Please note: This event took place in May 2020
Special effects maestro Douglas Trumbull’s directorial debut is this environmentally conscious sci-fi, eulogised by Mark Kermode as the best science fiction film ever made. Bruce Dern plays a botanist astronaut aboard the Valley Forge, a space station containing vast greenhouses that house a wealth of plant-life, awaiting the call to return and reforest a decimated planet earth.
With its Joan Baez soundtrack, bizarre sound effects and ecological leanings, Silent Running is ultimate hippy-era sci-fi.

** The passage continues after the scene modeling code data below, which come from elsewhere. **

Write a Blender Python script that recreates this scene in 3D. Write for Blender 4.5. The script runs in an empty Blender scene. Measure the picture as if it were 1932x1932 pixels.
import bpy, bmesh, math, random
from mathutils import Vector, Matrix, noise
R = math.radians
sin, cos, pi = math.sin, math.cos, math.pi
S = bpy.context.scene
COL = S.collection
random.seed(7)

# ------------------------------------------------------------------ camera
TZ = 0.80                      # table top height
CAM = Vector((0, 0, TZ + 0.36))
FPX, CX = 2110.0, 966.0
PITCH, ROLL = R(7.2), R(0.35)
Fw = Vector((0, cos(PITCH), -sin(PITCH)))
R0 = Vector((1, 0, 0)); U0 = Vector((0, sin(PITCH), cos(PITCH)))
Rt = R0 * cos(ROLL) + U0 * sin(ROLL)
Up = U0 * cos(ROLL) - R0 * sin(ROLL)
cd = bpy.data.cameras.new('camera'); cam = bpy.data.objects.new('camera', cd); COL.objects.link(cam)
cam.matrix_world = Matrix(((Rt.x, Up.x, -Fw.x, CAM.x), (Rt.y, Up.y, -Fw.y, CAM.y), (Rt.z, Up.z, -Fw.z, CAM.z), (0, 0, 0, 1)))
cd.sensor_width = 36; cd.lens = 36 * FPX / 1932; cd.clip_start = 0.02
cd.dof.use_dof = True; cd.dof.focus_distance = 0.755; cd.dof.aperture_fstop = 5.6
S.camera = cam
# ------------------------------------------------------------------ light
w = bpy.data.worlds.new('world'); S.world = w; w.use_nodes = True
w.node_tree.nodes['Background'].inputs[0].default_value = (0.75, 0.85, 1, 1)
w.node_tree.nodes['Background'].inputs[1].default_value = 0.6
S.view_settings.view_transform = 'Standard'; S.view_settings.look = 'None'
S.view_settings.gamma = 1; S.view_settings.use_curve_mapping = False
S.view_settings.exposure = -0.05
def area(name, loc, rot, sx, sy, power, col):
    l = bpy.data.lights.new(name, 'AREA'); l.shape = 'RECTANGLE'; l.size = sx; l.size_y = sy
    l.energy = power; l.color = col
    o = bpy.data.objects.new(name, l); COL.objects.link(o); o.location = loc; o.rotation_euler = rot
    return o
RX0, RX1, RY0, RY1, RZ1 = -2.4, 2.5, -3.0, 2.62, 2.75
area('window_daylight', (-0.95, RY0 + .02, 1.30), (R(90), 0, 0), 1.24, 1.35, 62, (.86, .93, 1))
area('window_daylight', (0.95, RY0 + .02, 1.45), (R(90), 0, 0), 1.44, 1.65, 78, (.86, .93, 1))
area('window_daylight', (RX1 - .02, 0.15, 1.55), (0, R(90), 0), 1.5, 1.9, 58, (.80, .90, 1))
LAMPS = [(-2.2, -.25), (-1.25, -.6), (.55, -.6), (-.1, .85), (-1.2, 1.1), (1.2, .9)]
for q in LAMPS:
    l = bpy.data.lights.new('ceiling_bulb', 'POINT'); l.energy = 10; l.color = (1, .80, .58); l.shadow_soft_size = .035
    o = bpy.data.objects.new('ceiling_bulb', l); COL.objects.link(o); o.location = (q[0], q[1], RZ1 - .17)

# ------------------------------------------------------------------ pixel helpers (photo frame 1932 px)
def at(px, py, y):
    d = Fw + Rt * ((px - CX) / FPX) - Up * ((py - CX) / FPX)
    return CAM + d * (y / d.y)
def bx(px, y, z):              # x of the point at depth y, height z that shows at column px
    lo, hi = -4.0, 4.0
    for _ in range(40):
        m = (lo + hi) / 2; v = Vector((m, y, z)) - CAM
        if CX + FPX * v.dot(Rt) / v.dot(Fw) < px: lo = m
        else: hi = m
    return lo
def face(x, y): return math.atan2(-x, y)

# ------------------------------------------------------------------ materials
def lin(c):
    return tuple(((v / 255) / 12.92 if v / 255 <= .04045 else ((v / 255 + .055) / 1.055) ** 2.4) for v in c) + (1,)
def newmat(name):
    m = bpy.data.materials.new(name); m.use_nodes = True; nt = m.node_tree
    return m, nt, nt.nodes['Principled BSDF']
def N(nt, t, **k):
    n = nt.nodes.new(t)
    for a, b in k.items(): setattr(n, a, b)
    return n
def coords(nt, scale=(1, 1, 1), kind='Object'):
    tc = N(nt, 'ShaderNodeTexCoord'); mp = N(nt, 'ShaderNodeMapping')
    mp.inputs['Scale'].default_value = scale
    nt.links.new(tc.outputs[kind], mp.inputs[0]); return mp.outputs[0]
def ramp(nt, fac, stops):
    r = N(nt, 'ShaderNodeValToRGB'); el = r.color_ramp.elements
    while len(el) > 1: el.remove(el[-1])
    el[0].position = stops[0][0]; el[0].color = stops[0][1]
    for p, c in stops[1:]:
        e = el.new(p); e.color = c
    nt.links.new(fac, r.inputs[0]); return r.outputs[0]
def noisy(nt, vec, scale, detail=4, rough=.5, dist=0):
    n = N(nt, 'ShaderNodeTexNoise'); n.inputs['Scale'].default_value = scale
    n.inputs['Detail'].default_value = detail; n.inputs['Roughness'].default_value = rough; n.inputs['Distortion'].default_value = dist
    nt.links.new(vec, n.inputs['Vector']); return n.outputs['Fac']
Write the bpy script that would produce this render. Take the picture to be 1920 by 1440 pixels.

Mark, our Cinema Curator, says:
"Bruce Dern takes social isolation to the extreme in Silent Running as he travels through space tending to the remains of Earth’s vegetation. The 1972 film brought together the visionary skills of special effects turned director Douglas Trumbull - who had just come off working on Kubrick’s 2001: A Space Odyssey - and the writing of Deric Washburn/Michael Cimino (who would collaborate on The Deerhunter) and Steve Bochco who would reinvent TV police drama with Hill Street Blues and NYPD Blue. Its ecological theme speaks down the years and made for an extraordinary event when we screened it at the Eden Project with introduction from film critic and Silent Running aficionado Mark Kermode. We both stood in wonder as the biomes of the spacecraft merged with the biomes of the Eden Project."